§ **Dataset**
* * *

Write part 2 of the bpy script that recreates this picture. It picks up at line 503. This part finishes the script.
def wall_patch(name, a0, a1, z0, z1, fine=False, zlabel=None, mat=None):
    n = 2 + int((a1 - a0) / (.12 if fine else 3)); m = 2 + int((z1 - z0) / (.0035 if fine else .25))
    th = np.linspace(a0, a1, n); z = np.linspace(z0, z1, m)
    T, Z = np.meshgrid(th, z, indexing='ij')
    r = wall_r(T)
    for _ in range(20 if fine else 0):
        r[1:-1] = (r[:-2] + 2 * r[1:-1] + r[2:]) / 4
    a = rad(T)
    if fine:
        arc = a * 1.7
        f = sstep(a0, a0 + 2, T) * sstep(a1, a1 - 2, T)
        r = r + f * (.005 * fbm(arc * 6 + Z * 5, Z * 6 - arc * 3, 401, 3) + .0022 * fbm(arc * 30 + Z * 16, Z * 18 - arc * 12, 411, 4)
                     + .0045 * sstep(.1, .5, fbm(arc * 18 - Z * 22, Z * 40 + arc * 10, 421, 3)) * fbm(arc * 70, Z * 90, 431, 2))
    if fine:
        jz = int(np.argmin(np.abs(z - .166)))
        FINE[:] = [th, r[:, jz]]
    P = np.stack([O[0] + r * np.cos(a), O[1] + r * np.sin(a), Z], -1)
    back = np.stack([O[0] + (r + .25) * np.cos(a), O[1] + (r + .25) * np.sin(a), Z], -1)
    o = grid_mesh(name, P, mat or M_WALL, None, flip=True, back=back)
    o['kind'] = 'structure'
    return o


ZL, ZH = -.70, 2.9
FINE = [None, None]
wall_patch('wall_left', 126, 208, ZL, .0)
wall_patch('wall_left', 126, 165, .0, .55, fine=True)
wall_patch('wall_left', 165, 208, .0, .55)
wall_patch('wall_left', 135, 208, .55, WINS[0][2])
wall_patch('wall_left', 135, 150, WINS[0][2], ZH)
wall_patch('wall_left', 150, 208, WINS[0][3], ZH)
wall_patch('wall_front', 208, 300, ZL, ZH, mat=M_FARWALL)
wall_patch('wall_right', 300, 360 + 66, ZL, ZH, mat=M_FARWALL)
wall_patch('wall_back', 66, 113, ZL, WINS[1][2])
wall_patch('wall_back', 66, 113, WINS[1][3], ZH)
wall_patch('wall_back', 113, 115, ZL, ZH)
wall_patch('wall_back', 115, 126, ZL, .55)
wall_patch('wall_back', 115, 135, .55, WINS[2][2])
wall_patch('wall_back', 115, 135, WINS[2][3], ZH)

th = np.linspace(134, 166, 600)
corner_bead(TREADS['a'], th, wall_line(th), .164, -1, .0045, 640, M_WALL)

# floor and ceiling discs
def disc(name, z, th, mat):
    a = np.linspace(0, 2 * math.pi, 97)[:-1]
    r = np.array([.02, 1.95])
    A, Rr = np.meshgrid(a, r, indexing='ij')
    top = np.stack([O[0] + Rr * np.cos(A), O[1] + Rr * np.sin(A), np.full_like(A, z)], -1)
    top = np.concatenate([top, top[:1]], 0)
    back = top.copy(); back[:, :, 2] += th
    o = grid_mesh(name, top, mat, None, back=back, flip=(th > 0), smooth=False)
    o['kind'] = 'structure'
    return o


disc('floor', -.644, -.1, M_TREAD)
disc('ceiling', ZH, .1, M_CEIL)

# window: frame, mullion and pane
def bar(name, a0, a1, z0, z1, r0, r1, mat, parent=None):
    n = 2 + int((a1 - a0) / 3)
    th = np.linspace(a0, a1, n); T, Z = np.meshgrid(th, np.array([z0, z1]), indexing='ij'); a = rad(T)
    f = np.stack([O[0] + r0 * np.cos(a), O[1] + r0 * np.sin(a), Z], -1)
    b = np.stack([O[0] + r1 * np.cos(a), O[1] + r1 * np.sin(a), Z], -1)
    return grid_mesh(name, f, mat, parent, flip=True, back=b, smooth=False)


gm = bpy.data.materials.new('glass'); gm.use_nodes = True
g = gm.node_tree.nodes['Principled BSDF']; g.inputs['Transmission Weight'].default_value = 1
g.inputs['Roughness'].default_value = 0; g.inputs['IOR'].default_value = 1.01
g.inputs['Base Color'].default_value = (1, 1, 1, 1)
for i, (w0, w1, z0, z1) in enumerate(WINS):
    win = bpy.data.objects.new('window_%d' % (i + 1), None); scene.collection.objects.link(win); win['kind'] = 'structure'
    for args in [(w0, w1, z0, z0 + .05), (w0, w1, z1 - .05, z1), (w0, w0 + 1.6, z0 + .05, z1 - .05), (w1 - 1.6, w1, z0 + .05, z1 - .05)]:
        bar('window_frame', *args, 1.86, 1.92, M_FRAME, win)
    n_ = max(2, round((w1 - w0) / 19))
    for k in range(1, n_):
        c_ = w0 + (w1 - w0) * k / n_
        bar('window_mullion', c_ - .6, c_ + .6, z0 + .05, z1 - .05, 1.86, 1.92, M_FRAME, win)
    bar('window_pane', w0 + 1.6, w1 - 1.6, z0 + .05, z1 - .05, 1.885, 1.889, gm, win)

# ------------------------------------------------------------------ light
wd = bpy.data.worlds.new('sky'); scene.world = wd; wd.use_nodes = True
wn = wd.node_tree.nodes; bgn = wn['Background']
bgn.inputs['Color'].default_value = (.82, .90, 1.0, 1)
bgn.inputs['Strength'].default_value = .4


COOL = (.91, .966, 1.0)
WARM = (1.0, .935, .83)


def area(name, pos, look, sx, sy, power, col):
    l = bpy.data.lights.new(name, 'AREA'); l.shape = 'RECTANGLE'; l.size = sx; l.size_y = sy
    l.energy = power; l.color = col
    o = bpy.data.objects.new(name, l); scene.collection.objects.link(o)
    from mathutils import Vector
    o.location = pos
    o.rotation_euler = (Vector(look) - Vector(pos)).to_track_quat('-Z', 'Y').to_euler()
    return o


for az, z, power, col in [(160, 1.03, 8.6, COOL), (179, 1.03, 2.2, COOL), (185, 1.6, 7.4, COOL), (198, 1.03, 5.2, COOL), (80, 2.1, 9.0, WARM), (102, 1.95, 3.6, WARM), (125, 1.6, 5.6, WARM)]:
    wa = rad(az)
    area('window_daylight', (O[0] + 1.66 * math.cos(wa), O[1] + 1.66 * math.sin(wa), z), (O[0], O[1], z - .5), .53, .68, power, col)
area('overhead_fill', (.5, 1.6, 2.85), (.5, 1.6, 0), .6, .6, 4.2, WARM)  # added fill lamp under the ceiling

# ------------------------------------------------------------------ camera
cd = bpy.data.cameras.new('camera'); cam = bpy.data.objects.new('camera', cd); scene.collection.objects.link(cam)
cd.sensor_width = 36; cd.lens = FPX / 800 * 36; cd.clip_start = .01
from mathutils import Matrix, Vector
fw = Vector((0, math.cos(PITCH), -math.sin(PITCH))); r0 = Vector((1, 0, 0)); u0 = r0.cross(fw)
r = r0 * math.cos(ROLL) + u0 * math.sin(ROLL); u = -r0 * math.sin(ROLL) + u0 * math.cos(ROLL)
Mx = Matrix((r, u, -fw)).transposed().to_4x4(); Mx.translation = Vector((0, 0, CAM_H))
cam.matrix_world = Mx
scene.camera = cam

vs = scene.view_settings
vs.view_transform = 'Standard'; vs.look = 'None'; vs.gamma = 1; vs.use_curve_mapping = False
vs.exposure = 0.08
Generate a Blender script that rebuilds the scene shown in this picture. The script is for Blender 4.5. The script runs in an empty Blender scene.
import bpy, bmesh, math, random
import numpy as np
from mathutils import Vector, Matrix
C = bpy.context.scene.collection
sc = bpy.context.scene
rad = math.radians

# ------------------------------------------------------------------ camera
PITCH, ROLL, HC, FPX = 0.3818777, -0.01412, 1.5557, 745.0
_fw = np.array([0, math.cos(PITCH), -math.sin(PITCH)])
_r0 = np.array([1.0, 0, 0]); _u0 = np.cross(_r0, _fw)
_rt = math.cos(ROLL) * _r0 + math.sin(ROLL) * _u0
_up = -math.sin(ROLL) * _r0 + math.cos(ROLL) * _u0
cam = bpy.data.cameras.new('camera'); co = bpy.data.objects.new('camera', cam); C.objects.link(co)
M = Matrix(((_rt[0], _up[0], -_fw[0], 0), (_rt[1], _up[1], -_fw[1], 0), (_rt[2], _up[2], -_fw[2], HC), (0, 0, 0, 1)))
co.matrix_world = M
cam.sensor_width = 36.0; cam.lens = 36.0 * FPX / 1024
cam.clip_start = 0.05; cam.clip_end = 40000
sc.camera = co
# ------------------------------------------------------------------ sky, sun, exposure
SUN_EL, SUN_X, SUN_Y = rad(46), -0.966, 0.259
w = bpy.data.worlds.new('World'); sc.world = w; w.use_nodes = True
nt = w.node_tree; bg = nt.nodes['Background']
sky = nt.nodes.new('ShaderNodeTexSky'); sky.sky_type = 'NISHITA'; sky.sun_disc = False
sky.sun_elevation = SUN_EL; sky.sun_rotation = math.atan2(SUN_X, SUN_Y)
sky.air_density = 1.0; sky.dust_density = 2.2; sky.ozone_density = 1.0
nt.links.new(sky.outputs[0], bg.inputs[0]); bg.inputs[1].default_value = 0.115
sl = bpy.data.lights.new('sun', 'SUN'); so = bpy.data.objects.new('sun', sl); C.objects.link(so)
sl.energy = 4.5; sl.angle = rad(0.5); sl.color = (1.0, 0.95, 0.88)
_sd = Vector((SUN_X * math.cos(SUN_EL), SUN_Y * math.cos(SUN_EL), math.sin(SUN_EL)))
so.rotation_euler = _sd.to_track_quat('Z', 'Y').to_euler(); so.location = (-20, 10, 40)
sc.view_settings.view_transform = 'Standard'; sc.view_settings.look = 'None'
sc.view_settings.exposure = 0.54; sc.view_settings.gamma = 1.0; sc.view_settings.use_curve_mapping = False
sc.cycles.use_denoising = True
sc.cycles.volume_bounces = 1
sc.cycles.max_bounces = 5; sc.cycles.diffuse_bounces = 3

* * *

§ **Task to carry out**
Only the lines from the one with "Generate a Blender" up to the one with "rad = math.radians" should be repeated, both included, exactly as they appear.

§ **In response**
Generate a Blender script that rebuilds the scene shown in this picture. The script is for Blender 4.5. The script runs in an empty Blender scene.
import bpy, bmesh, math, random
import numpy as np
from mathutils import Vector, Matrix
C = bpy.context.scene.collection
sc = bpy.context.scene
rad = math.radians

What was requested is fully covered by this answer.